Following Robert Catesby's death in 1605, the manor was confiscated by the crown as the property of a traitor. However, Lady Anne Catesby had a life interest in a large portion of the property, given her by her husband at their marriage. This preserved a portion of the estate from alienation, and though an attempt was made in 1618 to reverse that, the settlement remained. In 1612, it was purchased by Bryan I'Anson (1560-1634), Sheriff of the City of London. He was the father of Sir Bryan I'Anson, 1st Bt., of Ashby St Ledgers; Gentleman of the Bedchamber to Charles I of England. In 1703, Esther I'Anson (Sir Bryan's elder brother John's great-granddaughter) sold the manor to Joseph Ashley, a London draper. When his great nephew, also called Joseph Ashley, died in 1798, the manor passed to his daughter, Mary, who was the wife of Sir Joseph Senhouse. Their daughter, Elizabeth, married Joseph Pocklington in 1835, and the manor remained in their family until 1903, when it was sold to Ivor Guest, 1st Viscount Wimborne,

Viscount Wimborne's grandson and namesake, Ivor Guest, 3rd Viscount Wimborne, sold the estate in 1976. It passed through a series of owners, including the British Airways Pension Fund, who separated the manor house from the rest of the estate. In 1998 the 3rd Viscount's son Ivor Guest, 4th Viscount Wimborne, bought the house, which had fallen into neglect, but the house was restored by the 4th Viscount Wimborne at the start of the 21st century.

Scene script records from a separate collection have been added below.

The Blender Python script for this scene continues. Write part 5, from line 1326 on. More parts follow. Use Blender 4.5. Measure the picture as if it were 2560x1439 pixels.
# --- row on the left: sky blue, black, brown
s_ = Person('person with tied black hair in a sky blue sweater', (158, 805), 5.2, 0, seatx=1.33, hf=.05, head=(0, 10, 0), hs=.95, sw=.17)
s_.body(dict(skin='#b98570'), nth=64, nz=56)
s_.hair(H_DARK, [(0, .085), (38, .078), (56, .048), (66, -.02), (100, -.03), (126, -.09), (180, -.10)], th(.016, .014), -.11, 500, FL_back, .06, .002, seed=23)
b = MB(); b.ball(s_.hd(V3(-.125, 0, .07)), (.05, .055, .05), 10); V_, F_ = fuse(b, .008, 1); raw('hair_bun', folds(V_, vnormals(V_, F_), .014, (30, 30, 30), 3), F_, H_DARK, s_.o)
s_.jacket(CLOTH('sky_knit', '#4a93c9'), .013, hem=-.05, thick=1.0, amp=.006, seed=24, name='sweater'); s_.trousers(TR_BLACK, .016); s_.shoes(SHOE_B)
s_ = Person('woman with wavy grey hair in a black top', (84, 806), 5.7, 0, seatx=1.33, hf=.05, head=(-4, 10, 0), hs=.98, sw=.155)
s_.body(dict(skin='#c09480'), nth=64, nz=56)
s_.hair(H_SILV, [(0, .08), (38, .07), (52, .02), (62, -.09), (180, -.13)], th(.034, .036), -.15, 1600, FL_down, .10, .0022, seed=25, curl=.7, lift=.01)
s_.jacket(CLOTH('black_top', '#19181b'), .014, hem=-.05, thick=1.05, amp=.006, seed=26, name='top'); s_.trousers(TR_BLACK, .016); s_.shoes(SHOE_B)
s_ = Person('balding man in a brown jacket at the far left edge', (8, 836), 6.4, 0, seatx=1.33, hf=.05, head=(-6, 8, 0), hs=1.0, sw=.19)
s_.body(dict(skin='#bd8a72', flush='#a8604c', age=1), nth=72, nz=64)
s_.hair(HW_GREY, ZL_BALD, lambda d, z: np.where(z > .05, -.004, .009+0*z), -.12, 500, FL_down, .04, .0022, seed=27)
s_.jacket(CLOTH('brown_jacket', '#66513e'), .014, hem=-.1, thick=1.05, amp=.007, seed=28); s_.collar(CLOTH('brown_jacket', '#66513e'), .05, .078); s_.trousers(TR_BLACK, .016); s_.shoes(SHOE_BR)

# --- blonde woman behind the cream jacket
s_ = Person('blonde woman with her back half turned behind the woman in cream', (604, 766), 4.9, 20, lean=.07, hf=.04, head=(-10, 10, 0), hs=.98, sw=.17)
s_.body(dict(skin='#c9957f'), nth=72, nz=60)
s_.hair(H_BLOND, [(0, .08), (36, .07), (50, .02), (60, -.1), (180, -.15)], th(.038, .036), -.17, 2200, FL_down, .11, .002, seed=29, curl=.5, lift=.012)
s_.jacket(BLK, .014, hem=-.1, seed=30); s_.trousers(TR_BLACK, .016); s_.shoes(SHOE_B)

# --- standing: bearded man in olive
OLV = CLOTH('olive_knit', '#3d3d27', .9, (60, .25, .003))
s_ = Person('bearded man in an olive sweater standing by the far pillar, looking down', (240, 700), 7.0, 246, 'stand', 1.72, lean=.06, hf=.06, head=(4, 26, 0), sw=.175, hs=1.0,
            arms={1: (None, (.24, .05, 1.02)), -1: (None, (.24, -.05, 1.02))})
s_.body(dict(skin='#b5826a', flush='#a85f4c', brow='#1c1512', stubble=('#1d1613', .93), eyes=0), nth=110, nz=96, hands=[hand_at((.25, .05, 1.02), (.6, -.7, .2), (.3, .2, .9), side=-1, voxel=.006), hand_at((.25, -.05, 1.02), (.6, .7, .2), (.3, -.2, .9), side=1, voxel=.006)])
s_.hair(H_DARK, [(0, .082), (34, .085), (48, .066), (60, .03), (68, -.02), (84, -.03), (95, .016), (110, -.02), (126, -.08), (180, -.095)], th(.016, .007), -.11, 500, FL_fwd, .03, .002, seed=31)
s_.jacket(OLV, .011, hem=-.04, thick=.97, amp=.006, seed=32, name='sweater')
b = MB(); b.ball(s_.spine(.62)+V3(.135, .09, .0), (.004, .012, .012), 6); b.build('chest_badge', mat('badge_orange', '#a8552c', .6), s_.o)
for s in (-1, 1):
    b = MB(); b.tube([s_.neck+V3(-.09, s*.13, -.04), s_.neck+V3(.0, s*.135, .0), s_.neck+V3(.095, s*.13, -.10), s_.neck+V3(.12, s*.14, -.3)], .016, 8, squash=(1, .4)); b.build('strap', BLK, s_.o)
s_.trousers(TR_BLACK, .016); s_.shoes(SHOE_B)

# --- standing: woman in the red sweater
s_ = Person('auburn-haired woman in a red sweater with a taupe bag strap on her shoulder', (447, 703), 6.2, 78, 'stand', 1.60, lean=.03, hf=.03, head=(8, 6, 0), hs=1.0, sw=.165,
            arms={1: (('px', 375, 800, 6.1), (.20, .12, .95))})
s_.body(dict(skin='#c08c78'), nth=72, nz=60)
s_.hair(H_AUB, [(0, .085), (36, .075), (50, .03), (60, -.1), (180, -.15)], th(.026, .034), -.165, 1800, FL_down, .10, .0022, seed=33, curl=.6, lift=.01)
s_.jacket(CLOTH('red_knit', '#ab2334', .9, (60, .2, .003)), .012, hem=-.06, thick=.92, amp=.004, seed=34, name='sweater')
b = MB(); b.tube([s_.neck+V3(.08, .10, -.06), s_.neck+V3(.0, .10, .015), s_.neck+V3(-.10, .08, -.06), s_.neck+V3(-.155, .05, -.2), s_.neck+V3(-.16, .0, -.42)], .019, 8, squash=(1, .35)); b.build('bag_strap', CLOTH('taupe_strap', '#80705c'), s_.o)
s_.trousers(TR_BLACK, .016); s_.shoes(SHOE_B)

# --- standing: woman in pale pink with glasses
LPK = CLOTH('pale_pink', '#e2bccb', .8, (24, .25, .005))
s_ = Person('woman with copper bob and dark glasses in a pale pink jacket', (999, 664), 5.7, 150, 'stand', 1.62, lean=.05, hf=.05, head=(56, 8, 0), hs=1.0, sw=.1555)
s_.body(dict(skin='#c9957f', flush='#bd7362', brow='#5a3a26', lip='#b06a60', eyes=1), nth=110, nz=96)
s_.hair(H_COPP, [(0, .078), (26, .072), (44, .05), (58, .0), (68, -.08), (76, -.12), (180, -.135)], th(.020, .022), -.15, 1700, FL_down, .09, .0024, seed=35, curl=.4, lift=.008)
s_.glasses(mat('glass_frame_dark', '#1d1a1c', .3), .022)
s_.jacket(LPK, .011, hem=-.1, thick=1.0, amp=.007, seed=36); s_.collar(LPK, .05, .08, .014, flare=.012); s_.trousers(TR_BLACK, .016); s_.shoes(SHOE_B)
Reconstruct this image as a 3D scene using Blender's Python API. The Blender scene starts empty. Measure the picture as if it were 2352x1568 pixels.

It will continue to be run as an agricultural business, but governed by its Rural Directorate.

Other buildings

The church is dedicated to Saint Leodegarius and has wall paintings showing the Passion of Christ ca. 1500, with 18 scenes, and the flagellation of St Margaret, ca. 1325.

The village has a pub, the Olde Coach House Inn.

Ashby Lodge, a house built by Londoner George Arnold in the early 1720s on the edge of the manor estate, was demolished in the 1920s.